» **Task statement**: Retype every line from the start of the data down to and including the line with "tag(o, label, 'arrow', 'arrowheads". Skip the pictures.

» **Data**:
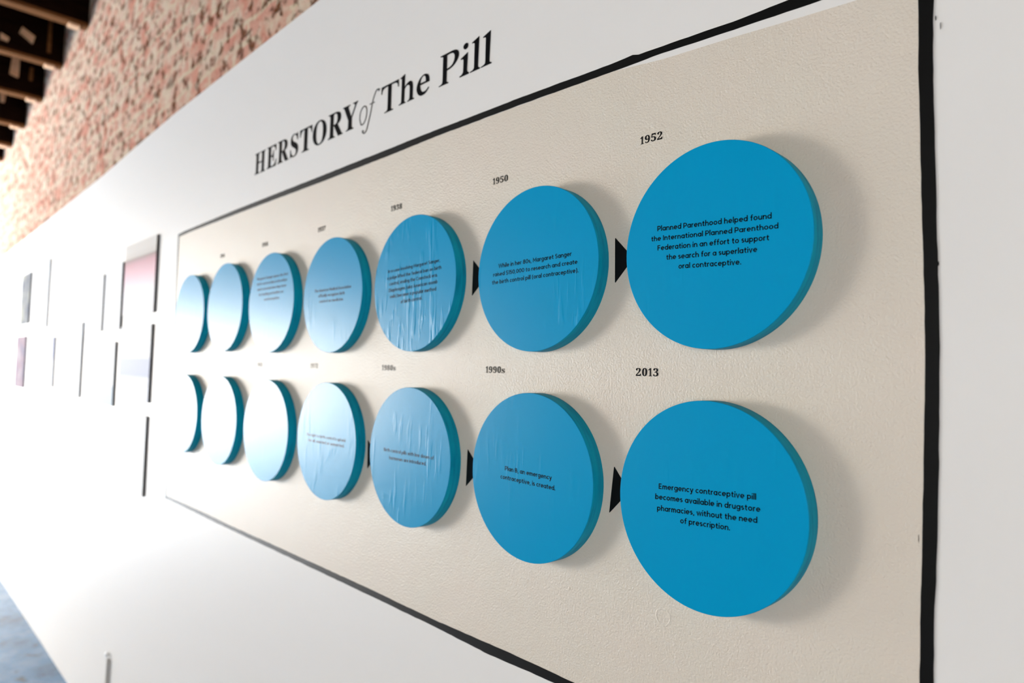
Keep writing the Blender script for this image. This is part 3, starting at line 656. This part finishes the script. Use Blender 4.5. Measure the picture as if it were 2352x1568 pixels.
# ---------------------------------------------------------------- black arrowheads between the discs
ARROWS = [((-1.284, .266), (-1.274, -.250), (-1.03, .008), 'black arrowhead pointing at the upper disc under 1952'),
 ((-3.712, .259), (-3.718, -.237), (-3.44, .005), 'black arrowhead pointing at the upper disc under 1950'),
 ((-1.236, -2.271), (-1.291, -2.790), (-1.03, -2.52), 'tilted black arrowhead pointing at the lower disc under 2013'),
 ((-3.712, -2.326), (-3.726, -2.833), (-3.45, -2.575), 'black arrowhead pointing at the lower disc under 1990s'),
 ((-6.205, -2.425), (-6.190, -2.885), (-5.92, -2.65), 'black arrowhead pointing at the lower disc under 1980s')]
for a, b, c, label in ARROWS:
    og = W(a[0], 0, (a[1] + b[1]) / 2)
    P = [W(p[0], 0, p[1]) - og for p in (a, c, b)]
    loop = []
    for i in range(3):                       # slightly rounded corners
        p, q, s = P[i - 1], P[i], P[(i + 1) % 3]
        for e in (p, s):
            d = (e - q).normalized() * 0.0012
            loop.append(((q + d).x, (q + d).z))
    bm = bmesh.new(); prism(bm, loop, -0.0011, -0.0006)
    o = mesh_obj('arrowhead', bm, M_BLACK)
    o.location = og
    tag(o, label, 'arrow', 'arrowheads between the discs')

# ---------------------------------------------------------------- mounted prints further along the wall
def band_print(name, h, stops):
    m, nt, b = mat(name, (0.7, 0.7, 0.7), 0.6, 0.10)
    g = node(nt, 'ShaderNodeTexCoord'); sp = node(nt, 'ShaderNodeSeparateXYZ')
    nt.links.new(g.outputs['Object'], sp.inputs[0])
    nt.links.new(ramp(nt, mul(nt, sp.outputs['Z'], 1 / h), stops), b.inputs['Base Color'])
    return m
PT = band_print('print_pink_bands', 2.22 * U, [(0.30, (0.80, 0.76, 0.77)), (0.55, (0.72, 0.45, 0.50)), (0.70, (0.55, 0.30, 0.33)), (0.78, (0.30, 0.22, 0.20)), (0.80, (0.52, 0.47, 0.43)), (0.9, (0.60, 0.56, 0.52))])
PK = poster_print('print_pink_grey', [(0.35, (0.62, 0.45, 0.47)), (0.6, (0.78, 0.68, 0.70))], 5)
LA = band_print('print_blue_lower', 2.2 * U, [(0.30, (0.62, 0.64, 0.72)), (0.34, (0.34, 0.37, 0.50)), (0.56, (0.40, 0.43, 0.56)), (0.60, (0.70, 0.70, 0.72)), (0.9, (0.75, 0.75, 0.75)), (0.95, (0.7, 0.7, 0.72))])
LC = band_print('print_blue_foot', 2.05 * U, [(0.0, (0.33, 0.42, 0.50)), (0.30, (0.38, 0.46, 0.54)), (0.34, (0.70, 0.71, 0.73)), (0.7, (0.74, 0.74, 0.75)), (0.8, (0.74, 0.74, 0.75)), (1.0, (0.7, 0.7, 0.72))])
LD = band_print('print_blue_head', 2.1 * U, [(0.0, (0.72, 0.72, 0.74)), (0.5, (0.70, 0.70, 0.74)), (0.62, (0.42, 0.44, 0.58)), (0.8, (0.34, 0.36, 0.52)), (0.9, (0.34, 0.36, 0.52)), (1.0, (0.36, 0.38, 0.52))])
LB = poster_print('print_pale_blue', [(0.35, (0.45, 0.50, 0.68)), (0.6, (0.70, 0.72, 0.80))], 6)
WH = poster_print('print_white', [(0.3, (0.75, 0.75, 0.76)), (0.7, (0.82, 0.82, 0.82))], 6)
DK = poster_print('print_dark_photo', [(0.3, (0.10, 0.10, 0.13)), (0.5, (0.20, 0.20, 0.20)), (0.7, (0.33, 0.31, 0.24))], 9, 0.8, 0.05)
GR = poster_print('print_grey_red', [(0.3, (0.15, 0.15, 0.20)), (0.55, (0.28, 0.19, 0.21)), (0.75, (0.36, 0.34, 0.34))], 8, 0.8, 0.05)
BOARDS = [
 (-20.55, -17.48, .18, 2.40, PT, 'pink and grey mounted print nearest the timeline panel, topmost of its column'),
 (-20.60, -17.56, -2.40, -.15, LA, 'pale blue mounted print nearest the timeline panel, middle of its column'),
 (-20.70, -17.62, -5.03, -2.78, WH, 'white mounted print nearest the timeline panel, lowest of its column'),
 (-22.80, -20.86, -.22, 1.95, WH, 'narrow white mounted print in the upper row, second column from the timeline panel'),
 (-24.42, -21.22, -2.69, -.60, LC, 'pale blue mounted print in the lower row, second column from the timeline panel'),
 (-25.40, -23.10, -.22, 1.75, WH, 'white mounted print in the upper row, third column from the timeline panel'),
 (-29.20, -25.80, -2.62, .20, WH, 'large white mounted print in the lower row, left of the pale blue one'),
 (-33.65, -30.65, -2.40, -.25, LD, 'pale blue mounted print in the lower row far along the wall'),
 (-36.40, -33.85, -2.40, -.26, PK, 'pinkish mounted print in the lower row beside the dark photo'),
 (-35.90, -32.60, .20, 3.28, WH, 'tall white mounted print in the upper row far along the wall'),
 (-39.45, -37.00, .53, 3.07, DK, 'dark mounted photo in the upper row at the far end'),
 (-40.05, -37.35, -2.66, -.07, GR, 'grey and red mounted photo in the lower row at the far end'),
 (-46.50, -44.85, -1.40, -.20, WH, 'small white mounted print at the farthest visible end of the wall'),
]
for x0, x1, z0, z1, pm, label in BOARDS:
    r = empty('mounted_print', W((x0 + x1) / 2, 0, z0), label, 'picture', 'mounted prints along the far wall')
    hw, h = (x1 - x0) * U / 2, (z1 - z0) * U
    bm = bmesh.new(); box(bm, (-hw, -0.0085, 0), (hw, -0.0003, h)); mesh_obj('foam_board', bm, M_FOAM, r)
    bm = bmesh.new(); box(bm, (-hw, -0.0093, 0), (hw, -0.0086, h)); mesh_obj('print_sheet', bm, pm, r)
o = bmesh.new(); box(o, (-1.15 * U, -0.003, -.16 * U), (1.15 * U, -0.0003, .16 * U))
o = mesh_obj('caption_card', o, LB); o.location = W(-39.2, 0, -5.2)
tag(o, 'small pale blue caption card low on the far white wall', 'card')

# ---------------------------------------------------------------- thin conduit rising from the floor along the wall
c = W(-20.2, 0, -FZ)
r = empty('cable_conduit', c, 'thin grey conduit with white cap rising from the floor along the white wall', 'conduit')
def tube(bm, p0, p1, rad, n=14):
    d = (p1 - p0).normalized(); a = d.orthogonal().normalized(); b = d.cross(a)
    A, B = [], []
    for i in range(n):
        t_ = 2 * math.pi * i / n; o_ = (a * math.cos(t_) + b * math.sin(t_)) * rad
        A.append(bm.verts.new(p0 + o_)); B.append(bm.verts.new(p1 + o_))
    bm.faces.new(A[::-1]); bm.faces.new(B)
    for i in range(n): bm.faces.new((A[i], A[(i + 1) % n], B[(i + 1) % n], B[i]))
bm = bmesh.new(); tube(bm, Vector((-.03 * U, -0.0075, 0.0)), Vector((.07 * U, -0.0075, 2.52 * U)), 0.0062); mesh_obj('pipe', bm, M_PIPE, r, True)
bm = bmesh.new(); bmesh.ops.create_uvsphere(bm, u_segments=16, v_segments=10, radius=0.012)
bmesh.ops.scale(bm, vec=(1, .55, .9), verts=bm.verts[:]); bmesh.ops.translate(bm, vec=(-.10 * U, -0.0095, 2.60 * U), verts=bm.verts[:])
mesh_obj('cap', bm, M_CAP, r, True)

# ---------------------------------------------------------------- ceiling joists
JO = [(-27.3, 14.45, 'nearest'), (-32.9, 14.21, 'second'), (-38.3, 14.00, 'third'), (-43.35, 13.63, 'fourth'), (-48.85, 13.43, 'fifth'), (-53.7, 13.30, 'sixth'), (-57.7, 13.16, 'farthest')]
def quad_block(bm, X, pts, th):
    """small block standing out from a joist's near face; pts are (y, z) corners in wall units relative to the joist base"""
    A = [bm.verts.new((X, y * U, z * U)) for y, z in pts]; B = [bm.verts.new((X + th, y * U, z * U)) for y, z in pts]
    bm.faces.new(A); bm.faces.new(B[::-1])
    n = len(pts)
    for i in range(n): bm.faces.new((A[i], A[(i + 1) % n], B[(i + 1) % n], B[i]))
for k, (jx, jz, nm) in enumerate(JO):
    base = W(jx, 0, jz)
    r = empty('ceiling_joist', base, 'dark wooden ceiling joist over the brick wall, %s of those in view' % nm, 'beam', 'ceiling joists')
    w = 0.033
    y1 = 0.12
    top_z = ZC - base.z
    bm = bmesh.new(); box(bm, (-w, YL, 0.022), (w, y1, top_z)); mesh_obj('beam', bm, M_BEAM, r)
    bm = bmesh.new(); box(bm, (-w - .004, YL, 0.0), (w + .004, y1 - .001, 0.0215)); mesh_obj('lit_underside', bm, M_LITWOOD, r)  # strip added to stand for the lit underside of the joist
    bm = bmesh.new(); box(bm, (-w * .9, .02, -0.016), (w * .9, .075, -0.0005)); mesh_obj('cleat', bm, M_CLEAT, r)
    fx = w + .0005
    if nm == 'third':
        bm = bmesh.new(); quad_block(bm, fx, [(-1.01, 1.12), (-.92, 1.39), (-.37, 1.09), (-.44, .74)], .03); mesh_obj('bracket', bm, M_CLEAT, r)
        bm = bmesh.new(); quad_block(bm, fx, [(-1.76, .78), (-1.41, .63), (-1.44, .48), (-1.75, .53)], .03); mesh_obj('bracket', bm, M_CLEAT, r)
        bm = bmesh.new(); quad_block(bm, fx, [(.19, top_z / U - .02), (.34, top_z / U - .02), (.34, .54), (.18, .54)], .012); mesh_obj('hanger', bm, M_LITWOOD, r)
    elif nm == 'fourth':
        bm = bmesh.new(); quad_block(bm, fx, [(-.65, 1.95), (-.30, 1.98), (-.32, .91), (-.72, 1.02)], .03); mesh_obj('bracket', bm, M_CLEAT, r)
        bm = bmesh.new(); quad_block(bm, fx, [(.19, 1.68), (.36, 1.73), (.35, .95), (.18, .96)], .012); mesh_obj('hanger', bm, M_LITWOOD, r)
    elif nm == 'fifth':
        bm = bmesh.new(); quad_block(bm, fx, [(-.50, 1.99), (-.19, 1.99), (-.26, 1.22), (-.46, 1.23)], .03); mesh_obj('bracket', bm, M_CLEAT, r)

» **Task response**:
Keep writing the Blender script for this image. This is part 3, starting at line 656. This part finishes the script. Use Blender 4.5. Measure the picture as if it were 2352x1568 pixels.
# ---------------------------------------------------------------- black arrowheads between the discs
ARROWS = [((-1.284, .266), (-1.274, -.250), (-1.03, .008), 'black arrowhead pointing at the upper disc under 1952'),
 ((-3.712, .259), (-3.718, -.237), (-3.44, .005), 'black arrowhead pointing at the upper disc under 1950'),
 ((-1.236, -2.271), (-1.291, -2.790), (-1.03, -2.52), 'tilted black arrowhead pointing at the lower disc under 2013'),
 ((-3.712, -2.326), (-3.726, -2.833), (-3.45, -2.575), 'black arrowhead pointing at the lower disc under 1990s'),
 ((-6.205, -2.425), (-6.190, -2.885), (-5.92, -2.65), 'black arrowhead pointing at the lower disc under 1980s')]
for a, b, c, label in ARROWS:
    og = W(a[0], 0, (a[1] + b[1]) / 2)
    P = [W(p[0], 0, p[1]) - og for p in (a, c, b)]
    loop = []
    for i in range(3):                       # slightly rounded corners
        p, q, s = P[i - 1], P[i], P[(i + 1) % 3]
        for e in (p, s):
            d = (e - q).normalized() * 0.0012
            loop.append(((q + d).x, (q + d).z))
    bm = bmesh.new(); prism(bm, loop, -0.0011, -0.0006)
    o = mesh_obj('arrowhead', bm, M_BLACK)
    o.location = og
    tag(o, label, 'arrow', 'arrowheads between the discs')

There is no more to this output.